Não só elementos de gênero são favorecidos pelo roteiro. praticamente tudo se beneficia dessa qualidade. Embora possa dizer que toda a parte do cinema mais convencional se sustente por si. Robert Mitchum está simplesmente magnífico em seu papel, interpretando um personagem de puro carisma; um cara comum que aprendeu a usar a cabeça e se virar no mundo cão, jogando com as cartas que lhe foram dadas. Em seus tempos de detetive, ele parecia contente com isso, mas sua humanidade desperta em certo ponto e ele tenta mudar seu estilo de vida. Ao interpretar bem os dois lados da personalidade de seu personagem, Mitchum mostra que seu talento dramático não se limita a ler falas com sua voz icônica e fumar dezenas de cigarros. Pelo contrário, não seria exagero dizer que seu personagem tornou-se referência para o gênero depois do lançamento desta obra. Melhor do que um protagonista forte é ter coadjuvantes à altura. Jane Greer, por exemplo, pode muito bem ser definida como a expansão da femme fatale em “The Maltese Falcon“. Tudo o que falei de valores invertidos e do lado negro do ser humano pode ser encontrado nela. De um lado, Jeff Bailey usa métodos duvidosos para fazer o bem; em contrapartida, a personagem de Greer usa de sua luxúria para atos duvidosos. É uma dualidade impressionante pela relação entre eles ser tão contrastante — além do fato de ambos os atores darem um show nos papéis. Combine tudo isso com algumas das falas mais ríspidas e afiadas de todos os tempos e o resultado é uma experiência que não perdoa a desatenção do espectador. Qualquer segundo perdido pode ser fatal para a compreensão da história, ainda mais quando ela brilha tanto nos detalhes.

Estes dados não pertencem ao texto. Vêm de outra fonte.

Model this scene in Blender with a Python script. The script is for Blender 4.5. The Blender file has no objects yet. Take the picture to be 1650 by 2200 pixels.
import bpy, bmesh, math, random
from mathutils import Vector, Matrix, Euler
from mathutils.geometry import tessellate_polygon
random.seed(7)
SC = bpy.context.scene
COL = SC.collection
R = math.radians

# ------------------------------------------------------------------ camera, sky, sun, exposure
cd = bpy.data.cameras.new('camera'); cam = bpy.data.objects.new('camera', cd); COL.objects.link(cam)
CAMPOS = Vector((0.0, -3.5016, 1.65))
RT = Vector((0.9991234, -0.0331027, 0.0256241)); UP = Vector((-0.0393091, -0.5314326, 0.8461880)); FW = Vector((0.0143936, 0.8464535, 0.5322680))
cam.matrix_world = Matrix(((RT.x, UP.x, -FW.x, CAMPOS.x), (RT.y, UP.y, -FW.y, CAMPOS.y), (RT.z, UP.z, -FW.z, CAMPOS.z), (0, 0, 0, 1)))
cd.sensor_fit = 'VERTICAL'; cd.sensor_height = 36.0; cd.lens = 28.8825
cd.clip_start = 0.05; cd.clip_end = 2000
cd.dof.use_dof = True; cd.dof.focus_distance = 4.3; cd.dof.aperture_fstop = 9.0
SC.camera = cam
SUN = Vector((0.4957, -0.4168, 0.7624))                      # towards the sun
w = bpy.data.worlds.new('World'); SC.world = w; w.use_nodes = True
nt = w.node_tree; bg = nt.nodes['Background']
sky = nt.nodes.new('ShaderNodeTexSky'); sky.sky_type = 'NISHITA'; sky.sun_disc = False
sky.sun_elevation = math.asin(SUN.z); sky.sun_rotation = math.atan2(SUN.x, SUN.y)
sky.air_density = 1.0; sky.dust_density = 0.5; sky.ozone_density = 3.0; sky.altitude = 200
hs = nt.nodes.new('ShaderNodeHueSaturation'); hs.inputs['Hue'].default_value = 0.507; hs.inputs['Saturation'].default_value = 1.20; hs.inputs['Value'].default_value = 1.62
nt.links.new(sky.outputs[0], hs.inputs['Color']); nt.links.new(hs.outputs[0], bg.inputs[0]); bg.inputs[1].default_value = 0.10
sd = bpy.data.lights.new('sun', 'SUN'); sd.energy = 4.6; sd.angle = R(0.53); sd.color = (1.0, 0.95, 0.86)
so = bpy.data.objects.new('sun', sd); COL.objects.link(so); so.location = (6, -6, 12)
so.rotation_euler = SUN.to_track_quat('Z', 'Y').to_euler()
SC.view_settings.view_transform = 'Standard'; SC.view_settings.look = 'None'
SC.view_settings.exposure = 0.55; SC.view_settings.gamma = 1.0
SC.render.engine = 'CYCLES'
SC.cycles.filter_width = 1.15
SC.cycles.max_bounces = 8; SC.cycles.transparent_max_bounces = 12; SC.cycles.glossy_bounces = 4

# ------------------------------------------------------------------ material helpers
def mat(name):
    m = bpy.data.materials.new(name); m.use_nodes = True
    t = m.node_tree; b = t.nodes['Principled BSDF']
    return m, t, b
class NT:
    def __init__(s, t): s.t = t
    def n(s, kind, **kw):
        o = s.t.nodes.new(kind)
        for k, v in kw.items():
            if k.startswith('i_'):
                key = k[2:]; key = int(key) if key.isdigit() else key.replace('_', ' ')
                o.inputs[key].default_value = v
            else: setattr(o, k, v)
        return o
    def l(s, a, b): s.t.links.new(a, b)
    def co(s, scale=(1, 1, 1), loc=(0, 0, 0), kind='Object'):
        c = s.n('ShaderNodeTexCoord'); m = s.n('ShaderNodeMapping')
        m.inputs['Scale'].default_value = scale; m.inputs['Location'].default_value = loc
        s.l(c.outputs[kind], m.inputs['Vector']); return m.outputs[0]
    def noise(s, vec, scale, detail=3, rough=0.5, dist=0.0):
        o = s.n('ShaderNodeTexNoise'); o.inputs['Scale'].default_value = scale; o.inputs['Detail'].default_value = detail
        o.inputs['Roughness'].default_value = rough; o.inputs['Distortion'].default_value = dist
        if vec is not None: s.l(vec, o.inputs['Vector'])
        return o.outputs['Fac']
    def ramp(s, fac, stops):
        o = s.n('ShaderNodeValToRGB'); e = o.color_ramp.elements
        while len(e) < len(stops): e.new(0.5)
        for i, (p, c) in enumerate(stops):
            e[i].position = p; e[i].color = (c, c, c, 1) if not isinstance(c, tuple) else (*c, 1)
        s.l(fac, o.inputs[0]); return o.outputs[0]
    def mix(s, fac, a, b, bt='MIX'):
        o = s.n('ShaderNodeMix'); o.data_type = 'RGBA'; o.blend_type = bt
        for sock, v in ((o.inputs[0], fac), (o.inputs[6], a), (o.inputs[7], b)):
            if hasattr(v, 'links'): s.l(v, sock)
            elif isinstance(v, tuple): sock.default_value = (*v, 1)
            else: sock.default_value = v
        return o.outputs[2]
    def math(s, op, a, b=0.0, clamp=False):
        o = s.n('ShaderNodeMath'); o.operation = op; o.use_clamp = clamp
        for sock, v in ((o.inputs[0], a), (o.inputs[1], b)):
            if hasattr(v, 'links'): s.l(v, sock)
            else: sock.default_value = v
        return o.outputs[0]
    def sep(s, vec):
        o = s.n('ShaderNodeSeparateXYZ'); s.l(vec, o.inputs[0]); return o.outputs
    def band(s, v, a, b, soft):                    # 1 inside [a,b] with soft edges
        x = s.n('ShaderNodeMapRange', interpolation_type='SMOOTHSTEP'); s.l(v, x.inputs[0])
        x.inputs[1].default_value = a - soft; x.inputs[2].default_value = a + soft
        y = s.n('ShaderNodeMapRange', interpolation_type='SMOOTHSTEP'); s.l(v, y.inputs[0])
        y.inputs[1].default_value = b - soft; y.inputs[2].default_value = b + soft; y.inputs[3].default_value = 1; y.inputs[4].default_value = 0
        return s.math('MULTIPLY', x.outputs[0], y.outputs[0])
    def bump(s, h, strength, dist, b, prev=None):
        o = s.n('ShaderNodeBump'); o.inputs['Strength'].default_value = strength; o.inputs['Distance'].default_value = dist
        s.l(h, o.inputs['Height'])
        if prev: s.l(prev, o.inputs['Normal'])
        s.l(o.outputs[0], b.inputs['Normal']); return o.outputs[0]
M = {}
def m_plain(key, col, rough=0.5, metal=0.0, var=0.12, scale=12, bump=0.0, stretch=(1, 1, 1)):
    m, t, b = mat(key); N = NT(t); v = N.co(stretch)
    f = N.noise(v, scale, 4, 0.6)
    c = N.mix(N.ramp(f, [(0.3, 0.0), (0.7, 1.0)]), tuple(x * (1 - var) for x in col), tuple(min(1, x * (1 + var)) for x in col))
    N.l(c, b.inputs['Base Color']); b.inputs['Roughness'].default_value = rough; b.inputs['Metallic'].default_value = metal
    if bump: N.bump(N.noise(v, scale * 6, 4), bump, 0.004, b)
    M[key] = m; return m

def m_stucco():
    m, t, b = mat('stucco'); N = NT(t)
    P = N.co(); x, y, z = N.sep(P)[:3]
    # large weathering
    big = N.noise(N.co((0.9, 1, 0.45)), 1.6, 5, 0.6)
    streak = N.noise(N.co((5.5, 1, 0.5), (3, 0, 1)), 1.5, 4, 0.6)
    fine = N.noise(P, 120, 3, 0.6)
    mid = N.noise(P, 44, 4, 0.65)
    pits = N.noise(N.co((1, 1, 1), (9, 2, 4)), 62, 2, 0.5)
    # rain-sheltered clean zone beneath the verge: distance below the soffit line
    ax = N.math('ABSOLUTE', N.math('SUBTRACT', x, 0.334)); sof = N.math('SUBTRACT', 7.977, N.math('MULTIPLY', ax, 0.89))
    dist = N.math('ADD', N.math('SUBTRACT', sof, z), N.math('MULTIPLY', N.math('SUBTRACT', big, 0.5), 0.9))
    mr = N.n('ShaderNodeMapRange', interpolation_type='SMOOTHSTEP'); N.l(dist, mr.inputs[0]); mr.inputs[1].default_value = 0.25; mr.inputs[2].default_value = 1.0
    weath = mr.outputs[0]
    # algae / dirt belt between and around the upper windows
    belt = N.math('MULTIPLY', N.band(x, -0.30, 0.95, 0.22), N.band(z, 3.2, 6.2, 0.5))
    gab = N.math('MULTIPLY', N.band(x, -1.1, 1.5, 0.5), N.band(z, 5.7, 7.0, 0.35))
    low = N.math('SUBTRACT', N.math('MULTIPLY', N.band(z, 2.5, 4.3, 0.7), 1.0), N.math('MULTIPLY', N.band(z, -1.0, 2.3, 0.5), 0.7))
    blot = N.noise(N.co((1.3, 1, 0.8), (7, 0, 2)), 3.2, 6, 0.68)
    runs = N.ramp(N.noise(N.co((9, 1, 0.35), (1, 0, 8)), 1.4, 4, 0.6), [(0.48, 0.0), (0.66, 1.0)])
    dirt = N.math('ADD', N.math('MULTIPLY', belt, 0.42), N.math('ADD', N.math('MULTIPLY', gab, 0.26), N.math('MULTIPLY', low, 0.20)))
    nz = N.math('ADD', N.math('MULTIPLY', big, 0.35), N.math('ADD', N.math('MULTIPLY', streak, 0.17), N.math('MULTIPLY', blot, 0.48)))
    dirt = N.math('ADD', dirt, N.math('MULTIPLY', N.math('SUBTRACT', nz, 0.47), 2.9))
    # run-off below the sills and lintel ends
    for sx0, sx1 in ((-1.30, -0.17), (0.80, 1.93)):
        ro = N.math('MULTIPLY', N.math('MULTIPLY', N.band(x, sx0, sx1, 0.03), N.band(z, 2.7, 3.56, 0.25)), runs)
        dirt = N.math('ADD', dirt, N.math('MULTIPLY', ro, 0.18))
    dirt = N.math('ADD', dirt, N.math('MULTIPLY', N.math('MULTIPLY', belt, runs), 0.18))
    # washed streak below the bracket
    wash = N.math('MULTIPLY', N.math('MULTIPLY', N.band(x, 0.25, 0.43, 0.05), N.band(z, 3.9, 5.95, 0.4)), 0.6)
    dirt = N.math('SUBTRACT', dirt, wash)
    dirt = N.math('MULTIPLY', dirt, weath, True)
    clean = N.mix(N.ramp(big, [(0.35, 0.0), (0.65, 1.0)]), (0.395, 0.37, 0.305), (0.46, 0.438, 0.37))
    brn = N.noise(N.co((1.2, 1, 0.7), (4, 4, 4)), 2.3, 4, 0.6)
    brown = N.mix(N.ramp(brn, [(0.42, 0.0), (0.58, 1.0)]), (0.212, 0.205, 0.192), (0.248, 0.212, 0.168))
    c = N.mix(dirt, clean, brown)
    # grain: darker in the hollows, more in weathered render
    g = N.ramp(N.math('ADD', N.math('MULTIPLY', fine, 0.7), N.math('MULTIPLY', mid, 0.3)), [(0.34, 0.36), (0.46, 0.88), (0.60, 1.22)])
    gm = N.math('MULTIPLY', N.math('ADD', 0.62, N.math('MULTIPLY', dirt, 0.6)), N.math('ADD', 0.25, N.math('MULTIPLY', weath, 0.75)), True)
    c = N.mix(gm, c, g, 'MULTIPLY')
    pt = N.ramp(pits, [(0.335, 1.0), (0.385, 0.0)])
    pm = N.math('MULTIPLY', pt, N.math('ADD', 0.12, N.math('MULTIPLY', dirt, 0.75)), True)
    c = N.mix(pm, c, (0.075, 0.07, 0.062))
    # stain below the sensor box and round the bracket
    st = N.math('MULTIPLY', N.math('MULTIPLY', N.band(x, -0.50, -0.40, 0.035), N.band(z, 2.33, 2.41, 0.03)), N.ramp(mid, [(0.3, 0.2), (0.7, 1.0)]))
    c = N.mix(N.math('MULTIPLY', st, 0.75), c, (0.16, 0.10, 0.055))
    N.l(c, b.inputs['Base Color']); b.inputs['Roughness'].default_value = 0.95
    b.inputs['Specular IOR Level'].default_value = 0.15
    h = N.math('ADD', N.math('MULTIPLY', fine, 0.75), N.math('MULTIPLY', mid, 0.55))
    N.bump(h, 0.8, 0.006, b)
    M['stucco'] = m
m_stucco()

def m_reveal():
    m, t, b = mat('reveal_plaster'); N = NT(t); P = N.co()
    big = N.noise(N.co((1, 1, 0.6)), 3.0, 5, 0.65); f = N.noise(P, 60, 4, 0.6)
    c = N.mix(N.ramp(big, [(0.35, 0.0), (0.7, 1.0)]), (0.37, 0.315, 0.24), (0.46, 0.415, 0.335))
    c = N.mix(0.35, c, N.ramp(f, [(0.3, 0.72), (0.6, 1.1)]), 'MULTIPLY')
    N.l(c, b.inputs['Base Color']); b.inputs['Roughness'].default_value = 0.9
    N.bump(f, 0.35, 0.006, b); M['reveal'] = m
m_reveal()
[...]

Mais do que um bom filme por si, “Out of the Past” é o exemplo mais sólido do Noir. As peças do quebra-cabeça estão todas ali e o que montam no final é absolutamente recompensador. Muitos filmes do gênero reproduzem os aspectos vistos aqui, como o pessimismo geral da trama, mas poucos estão no mesmo nível de sofisticação.